Indian pilot paves way for women in aviation

Indian pilot paves way for women in aviation


India has the highest rate of female pilots in the world, but when Zoya Agarwal said she dreams of conquering the skies, her mother cried and told her to wait for a “suitable boy” to marry instead.

Agarwal has had a glittering career since she took her wings in 2004, including her inauguration of India’s longest non-stop commercial flight last year with an all-female crew.

After leading the 17-hour route from San Francisco to Bangalore, Agarwal was hailed on national television during India’s Republic Day celebrations and later became a spokesperson for the UN Women’s Organisation.

Her achievements are as impressive as they once seemed improbable. When she decided to follow her dream, she had no role models in her network and no idea that women would have access to a career in the cockpit.

“I didn’t even have the right to have such a crazy thought as becoming a pilot,” she told AFP at her family’s home outside New Delhi, just hours before she left for New York.

“I was born at a time when girls in India were expected to get married, have children and take care of their families,” she adds.

“And I wasn’t there to do all those things. I always wanted to spread my wings and fly away.”

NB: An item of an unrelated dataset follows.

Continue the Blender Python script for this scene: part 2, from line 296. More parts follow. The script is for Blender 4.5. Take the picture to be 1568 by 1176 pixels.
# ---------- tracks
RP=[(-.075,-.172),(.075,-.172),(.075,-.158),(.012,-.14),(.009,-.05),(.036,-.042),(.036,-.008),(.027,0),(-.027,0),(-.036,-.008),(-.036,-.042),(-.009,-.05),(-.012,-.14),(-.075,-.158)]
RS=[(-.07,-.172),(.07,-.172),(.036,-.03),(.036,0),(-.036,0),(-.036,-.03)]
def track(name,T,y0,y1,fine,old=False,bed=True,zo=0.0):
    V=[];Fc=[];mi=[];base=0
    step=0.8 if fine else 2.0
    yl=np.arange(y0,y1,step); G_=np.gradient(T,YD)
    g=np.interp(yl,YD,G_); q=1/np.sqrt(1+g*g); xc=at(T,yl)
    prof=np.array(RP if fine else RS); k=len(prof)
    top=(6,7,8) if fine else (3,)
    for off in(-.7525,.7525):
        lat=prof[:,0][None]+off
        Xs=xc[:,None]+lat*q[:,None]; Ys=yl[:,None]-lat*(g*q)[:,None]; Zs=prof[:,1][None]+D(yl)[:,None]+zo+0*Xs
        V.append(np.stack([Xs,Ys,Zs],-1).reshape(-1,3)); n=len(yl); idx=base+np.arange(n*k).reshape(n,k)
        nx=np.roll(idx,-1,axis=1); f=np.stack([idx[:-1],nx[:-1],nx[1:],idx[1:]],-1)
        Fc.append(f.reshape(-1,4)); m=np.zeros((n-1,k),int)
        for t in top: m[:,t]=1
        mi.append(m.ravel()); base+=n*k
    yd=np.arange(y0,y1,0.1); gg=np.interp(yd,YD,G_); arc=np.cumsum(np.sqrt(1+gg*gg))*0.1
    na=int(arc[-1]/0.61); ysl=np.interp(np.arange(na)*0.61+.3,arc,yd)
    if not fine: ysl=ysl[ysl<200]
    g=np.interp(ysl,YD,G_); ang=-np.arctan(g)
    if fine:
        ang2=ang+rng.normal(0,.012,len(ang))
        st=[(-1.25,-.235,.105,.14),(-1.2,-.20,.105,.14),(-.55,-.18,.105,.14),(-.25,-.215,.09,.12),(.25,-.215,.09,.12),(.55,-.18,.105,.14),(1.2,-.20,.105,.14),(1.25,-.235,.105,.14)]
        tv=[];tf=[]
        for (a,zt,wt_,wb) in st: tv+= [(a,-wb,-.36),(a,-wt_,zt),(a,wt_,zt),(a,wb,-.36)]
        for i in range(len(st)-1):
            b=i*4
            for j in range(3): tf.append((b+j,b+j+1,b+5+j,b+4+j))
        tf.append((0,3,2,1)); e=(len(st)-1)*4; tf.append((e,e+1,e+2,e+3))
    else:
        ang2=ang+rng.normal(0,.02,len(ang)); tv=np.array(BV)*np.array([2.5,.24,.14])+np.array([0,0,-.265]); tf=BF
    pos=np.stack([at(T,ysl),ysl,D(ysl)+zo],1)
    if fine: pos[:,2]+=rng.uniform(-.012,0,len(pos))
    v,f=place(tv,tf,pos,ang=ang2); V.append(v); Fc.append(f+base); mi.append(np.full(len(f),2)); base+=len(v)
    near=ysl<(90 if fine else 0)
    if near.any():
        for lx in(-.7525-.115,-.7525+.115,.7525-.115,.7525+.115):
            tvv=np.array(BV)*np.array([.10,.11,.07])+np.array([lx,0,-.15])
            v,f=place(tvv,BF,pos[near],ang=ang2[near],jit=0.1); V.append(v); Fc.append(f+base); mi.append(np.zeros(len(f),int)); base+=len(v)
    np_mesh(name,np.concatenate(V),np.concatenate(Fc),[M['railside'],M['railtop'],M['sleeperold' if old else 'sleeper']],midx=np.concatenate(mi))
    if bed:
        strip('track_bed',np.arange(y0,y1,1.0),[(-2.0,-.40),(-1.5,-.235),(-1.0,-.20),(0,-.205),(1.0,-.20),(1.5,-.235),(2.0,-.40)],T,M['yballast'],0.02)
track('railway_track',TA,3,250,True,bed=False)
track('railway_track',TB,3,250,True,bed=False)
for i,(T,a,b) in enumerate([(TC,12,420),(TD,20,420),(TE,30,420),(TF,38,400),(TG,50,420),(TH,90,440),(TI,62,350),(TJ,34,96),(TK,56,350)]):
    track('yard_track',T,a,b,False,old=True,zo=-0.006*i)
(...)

It took Agarwal years to convince her “very, very conservative” parents that she wanted to live beyond the horizon of an arranged marriage with “a suitable boy”.

“My mother cried when I first told her I wanted to be a pilot,” says Agarwal. “She wondered, ‘Why did God give us a dysfunctional daughter?'”

Agarwal had to pay for her university studies with her meager savings, given to her on festive occasions during her childhood and kept in a piggy bank in her bedroom.

At night, she did her homework by the side of the road by streetlight, as frequent power outages left her family home in darkness.

She still managed to excel in her classes and her parents, impressed by her determination after years of trying to dissuade her, surprised her by agreeing to pay for her flight training.

– “Work twice as hard” –

Agarwal – who has a tattoo of the words “Born to Fly” on her shoulder blade – was one of a “small handful” of pilots when she first started flying with Air India, the national carrier.

She felt an added burden of being successful, not only for herself but for those who would come after her.

“I’ve always made sure to work twice as hard,” she says, “because I knew it paved the way for the future of women in aviation in India.”

The passage was smoother for those who followed, and India is now the country with the highest rate of female aviators, according to the International Society of Women Airline Pilots.

Almost one in eight pilots in India is a woman, according to the organization — more than twice the number in the United States, despite just one in four women working in the formal economy in India overall.

Local media reports attribute the high proportion of women to the active policies of Indian airlines, which have offered flexible working arrangements, subsidized studies, childcare and long maternity leave.

But Agarwal says more needs to be done to give rising women the same opportunities she fought for.

“I want that percentage to be 50,” says Agarwal. “Until then I will not be happy.”

She hopes to one day open her own air taxi service to empower female pilots directly.

“I want to help women emancipate themselves, give them wings,” she says.